Residents of Mayo Court, on Waterford Road, fear “Option Two” has already been chosen by the borough as it tries to bring down the costs.

And that has angered those who were persuaded to move into sheltered accommodation to free up larger council houses.

Alan Collins said: “We moved here because the council said we would be secure and they were keen to be able to reallocate our larger homes.

“It’s a very nice place to live, but the security we were promised has been whittled away over the years and now it could be even less.”

Residents of Mayo Court have already had one meeting, and councillor with responsibility for housing John Mowles is hoping to visit them over the next few weeks.

He denied any decisions had been made: “It is true that the officers are recommending that we go for option two, but the councillors have not yet discussed this and we are looking at everything.

“It may be that we consider it is better to have the service subsidised by the general rents because we want sheltered housing to be an attractive option to older people living in houses that are too big for them.”
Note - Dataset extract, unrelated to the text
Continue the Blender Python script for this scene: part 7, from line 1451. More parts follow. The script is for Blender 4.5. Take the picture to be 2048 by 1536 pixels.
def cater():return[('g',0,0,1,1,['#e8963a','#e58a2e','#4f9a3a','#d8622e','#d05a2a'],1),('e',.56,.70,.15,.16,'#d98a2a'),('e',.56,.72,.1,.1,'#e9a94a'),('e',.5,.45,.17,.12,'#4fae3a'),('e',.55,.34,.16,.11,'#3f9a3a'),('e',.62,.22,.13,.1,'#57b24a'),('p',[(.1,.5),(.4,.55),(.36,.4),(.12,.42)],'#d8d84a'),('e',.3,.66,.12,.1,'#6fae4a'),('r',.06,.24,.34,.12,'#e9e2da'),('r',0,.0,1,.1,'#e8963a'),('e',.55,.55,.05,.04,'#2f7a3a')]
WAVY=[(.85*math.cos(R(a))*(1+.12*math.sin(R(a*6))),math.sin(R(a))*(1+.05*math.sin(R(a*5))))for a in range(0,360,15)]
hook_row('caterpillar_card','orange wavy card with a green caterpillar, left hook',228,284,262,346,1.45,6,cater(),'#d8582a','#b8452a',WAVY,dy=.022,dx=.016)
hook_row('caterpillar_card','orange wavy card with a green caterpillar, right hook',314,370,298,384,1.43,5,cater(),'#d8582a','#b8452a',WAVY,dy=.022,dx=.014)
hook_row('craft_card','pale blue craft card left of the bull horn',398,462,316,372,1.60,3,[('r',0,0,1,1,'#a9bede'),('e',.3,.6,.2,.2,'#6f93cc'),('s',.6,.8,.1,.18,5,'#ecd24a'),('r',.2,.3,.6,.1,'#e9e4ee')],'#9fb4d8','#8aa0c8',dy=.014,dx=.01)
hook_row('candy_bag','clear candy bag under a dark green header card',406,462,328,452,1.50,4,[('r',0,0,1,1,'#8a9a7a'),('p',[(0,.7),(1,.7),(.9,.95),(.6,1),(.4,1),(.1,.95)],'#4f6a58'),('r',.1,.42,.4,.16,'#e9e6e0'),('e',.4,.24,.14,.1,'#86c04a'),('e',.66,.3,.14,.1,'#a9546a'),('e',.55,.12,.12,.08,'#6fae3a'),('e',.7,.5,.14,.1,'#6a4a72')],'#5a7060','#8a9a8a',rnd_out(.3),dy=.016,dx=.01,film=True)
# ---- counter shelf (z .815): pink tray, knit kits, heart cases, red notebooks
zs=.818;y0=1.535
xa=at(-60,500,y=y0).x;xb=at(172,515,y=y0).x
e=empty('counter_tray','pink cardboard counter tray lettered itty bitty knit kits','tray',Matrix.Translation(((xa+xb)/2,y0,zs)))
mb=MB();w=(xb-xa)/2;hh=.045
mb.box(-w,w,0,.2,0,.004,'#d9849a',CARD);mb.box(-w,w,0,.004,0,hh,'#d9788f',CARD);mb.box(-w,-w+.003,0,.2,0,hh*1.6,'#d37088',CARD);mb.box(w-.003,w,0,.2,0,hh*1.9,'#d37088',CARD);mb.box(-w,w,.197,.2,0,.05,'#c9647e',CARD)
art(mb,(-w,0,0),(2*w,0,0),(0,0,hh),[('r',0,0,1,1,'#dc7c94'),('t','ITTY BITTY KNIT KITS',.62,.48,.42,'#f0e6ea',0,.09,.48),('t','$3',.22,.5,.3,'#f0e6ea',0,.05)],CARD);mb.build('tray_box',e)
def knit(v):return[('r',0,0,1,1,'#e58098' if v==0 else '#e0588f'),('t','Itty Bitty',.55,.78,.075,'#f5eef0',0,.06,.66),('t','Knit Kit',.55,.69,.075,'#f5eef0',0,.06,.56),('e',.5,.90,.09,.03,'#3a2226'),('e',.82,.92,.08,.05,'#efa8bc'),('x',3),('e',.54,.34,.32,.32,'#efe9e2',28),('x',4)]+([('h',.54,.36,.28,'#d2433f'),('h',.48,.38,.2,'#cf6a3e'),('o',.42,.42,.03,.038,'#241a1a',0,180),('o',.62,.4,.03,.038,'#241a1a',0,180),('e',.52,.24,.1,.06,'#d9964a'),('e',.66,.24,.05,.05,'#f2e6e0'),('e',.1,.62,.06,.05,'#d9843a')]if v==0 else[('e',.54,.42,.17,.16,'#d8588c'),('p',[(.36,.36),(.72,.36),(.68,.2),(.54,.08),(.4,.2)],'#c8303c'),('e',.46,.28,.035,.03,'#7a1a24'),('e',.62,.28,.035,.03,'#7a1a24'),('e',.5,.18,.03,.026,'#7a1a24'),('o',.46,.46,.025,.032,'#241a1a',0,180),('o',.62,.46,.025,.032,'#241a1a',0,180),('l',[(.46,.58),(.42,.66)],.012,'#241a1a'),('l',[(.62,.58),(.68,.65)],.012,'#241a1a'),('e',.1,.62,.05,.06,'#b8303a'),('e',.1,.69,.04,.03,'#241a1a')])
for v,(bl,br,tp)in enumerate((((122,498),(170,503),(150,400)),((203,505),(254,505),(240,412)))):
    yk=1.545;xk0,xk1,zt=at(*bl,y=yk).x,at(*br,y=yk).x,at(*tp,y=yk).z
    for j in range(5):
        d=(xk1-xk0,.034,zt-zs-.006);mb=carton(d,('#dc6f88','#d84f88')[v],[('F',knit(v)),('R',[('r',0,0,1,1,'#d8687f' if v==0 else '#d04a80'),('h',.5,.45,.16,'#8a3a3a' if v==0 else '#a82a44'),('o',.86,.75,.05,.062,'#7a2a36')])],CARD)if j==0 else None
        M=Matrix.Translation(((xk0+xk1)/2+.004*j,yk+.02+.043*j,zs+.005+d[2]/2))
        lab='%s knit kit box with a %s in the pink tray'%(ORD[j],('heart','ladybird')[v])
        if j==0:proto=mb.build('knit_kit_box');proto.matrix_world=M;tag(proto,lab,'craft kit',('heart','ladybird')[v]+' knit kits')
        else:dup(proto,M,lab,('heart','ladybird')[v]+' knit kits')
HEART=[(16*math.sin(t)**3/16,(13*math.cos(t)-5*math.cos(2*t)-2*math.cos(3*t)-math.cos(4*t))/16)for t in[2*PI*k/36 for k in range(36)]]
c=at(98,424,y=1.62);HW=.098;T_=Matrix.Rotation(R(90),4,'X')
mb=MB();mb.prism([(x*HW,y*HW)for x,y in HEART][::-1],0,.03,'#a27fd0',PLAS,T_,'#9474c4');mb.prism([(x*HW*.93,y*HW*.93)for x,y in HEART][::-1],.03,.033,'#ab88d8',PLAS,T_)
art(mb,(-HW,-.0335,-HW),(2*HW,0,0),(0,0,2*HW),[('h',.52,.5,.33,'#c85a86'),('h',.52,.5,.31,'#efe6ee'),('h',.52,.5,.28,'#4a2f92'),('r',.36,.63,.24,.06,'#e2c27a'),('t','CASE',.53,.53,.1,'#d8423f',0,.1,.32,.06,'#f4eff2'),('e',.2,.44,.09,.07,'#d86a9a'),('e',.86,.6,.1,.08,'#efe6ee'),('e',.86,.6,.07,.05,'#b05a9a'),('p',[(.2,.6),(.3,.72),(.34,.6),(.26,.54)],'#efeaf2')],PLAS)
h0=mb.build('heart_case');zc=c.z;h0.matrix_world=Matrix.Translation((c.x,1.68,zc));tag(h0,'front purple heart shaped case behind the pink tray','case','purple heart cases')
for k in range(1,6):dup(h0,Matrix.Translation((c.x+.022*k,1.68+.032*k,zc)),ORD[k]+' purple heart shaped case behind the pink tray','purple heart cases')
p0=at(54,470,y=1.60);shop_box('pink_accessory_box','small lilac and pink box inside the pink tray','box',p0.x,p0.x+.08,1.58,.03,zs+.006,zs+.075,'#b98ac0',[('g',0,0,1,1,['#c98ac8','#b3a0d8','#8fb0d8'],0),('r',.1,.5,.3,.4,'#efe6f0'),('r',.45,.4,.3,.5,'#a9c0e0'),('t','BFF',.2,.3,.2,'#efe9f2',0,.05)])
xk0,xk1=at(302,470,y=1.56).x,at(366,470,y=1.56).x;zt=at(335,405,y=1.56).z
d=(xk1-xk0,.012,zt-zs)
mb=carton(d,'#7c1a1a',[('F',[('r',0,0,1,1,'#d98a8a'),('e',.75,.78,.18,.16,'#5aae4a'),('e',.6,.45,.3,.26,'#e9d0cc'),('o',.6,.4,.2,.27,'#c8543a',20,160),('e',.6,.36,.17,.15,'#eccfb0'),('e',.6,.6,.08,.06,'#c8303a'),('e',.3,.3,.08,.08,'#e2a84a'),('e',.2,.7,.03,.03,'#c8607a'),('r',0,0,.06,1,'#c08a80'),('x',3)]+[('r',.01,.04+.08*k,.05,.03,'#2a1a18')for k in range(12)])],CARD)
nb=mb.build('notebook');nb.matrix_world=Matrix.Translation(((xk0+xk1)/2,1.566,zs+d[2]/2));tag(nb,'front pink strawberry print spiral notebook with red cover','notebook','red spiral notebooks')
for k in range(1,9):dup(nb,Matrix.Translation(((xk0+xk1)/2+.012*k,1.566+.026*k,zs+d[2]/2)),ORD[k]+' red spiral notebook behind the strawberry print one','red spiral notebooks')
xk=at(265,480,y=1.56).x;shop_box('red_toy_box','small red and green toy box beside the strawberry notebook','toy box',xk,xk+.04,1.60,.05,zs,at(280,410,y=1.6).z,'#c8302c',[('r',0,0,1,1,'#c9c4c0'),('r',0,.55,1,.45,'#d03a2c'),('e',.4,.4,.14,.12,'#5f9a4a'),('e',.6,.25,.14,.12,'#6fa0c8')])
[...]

Suffolk County Council’s spokesman for adult care Colin Noble felt the borough was playing politics because it had been working to improve services for older people.

He said: “When we looked at this in 2006 we found that 90pc of the Supporting People Funding was going to people in social housing – and we wanted to spread that support.

“So we set up a telephone-based help service which is available to people in their own homes as well as in social housing.”